Task directions » Everything in the listing below from the line containing "Reconstruct this image" through the line containing "PI = math.pi" should be repeated exactly; leave out every other line.

Provided records »
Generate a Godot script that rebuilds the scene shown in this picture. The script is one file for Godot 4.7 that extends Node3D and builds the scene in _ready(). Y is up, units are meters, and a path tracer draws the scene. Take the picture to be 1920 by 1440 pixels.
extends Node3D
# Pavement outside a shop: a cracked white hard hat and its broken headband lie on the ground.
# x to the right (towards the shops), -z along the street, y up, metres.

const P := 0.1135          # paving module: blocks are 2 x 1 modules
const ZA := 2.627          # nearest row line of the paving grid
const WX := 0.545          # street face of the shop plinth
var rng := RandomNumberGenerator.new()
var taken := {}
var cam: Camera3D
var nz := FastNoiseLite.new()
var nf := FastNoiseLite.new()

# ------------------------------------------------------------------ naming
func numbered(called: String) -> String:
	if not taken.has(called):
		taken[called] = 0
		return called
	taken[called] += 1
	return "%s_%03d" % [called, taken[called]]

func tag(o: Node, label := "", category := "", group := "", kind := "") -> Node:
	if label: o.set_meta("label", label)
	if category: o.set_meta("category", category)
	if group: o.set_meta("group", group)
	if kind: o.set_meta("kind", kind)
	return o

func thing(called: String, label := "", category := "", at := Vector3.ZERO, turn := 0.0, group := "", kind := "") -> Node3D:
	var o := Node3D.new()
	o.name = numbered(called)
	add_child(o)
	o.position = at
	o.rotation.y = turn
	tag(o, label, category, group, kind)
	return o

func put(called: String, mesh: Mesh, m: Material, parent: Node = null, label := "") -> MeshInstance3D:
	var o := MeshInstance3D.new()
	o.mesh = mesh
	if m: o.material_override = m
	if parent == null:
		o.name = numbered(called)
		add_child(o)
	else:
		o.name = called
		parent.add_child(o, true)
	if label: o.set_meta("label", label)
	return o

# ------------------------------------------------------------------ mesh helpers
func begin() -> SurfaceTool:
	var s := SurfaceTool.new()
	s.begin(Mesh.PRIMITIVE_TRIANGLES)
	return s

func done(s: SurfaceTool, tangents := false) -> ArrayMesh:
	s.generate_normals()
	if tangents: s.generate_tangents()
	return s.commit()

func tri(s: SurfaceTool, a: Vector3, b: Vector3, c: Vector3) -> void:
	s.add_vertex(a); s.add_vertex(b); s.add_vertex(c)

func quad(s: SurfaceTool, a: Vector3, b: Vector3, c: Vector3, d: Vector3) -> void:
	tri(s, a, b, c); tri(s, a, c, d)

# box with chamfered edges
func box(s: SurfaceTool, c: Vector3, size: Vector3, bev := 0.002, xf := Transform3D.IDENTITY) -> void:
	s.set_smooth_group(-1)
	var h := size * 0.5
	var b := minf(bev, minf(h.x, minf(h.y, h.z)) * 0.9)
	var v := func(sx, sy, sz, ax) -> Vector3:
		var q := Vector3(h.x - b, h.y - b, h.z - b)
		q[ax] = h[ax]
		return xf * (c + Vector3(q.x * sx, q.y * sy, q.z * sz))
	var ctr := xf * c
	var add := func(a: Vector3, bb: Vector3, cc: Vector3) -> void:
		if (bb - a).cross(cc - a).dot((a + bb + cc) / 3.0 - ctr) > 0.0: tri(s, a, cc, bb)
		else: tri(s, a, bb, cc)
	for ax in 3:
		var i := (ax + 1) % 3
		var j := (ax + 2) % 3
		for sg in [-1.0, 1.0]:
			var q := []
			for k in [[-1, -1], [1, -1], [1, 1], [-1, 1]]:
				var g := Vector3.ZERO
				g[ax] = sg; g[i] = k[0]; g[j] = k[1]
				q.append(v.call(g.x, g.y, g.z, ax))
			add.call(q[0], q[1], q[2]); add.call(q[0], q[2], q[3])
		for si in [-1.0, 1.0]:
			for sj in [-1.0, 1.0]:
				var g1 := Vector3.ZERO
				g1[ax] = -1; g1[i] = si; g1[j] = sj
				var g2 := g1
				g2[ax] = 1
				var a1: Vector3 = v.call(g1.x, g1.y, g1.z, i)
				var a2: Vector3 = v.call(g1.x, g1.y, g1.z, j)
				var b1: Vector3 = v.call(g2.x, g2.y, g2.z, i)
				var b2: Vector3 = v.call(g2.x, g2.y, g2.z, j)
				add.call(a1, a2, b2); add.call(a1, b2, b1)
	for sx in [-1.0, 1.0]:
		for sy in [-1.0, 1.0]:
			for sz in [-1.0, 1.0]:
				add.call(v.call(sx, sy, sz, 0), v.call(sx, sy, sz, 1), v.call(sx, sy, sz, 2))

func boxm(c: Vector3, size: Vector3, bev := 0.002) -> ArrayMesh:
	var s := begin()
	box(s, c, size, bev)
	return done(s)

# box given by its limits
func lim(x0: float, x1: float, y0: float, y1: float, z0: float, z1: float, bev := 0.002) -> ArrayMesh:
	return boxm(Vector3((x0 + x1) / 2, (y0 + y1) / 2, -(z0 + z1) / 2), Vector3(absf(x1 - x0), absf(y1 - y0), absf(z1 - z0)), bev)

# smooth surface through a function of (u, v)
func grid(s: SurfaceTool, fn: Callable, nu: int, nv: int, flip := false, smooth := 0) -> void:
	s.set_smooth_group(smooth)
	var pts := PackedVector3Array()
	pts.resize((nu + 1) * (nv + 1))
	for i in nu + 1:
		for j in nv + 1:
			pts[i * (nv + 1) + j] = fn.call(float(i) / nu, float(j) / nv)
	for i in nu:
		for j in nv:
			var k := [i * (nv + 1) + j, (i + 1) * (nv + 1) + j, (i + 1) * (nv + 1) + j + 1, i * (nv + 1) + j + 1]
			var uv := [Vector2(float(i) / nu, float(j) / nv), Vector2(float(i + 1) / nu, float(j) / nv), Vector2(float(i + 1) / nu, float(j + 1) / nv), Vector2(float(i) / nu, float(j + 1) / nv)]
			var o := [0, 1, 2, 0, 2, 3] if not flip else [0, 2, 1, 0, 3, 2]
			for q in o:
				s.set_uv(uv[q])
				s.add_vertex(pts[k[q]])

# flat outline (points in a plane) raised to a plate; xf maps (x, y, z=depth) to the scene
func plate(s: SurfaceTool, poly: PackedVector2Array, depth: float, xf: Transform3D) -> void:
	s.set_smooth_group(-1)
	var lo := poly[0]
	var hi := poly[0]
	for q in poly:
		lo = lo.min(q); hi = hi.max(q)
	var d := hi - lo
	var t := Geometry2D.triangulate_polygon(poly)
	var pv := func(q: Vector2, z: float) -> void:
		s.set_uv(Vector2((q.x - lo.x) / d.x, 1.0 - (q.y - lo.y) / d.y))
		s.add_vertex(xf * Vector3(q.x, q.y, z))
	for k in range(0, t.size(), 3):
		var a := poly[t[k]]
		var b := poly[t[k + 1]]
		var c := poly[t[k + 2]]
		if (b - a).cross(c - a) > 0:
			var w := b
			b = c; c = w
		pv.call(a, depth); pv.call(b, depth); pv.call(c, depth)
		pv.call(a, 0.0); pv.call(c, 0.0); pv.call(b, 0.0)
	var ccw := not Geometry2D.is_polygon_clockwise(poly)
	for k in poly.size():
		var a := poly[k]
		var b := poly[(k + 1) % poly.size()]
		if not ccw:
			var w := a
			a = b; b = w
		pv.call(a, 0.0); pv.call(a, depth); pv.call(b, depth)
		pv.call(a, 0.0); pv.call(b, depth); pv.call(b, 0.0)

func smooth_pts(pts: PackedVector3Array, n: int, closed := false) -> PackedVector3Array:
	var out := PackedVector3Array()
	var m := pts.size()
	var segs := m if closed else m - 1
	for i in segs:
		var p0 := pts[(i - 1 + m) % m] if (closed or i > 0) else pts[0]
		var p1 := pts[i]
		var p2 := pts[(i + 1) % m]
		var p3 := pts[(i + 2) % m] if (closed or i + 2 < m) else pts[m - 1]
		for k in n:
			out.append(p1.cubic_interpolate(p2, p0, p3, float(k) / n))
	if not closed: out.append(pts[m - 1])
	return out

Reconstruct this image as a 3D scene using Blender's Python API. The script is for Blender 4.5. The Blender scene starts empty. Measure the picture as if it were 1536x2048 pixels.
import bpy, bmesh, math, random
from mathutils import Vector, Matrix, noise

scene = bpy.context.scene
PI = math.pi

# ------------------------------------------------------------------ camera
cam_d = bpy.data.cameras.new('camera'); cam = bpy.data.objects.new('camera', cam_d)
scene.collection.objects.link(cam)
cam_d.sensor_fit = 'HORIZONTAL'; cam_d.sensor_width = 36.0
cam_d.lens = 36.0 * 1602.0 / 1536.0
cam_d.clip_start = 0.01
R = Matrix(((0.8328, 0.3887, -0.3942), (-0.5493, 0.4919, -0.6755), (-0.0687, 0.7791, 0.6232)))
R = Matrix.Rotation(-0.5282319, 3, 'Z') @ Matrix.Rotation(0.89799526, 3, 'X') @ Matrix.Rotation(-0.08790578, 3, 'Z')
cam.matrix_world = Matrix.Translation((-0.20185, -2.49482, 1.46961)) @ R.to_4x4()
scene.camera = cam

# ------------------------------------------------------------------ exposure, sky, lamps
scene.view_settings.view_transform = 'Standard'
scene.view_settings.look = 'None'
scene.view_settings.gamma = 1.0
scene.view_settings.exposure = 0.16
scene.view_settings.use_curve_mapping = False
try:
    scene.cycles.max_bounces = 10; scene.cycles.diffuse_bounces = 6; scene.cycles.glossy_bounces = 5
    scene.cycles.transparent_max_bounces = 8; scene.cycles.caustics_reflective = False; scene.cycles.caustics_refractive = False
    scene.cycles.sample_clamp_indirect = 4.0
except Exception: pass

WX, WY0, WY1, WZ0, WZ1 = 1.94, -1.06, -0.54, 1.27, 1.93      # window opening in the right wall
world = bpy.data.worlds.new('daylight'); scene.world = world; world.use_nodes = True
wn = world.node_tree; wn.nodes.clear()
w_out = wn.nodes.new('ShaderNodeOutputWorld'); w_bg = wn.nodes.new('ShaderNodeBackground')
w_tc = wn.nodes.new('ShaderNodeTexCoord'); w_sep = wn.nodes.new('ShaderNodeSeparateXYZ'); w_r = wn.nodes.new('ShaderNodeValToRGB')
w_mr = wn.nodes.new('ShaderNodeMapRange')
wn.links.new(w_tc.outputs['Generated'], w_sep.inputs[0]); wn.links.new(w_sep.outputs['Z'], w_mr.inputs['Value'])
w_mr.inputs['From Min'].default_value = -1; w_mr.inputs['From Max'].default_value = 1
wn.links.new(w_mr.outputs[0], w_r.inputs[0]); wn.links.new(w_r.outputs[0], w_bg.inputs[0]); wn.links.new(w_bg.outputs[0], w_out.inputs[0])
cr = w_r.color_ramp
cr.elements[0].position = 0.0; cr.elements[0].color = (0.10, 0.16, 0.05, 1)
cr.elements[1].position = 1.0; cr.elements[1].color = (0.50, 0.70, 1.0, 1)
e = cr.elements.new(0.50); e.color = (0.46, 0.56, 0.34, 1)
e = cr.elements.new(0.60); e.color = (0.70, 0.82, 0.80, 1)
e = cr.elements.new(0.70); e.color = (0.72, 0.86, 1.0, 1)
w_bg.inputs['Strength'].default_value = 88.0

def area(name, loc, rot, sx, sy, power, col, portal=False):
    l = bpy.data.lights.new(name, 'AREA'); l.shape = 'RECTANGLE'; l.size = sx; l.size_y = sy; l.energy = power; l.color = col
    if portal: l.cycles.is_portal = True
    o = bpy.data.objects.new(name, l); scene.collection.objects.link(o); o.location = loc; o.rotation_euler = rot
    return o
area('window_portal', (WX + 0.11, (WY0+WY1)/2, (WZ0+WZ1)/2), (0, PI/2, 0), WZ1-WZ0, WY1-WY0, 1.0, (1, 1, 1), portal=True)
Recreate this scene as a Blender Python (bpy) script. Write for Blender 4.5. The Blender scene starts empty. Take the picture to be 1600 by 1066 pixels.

Solved exercise »
Reconstruct this image as a 3D scene using Blender's Python API. The script is for Blender 4.5. The Blender scene starts empty. Measure the picture as if it were 1536x2048 pixels.
import bpy, bmesh, math, random
from mathutils import Vector, Matrix, noise

scene = bpy.context.scene
PI = math.pi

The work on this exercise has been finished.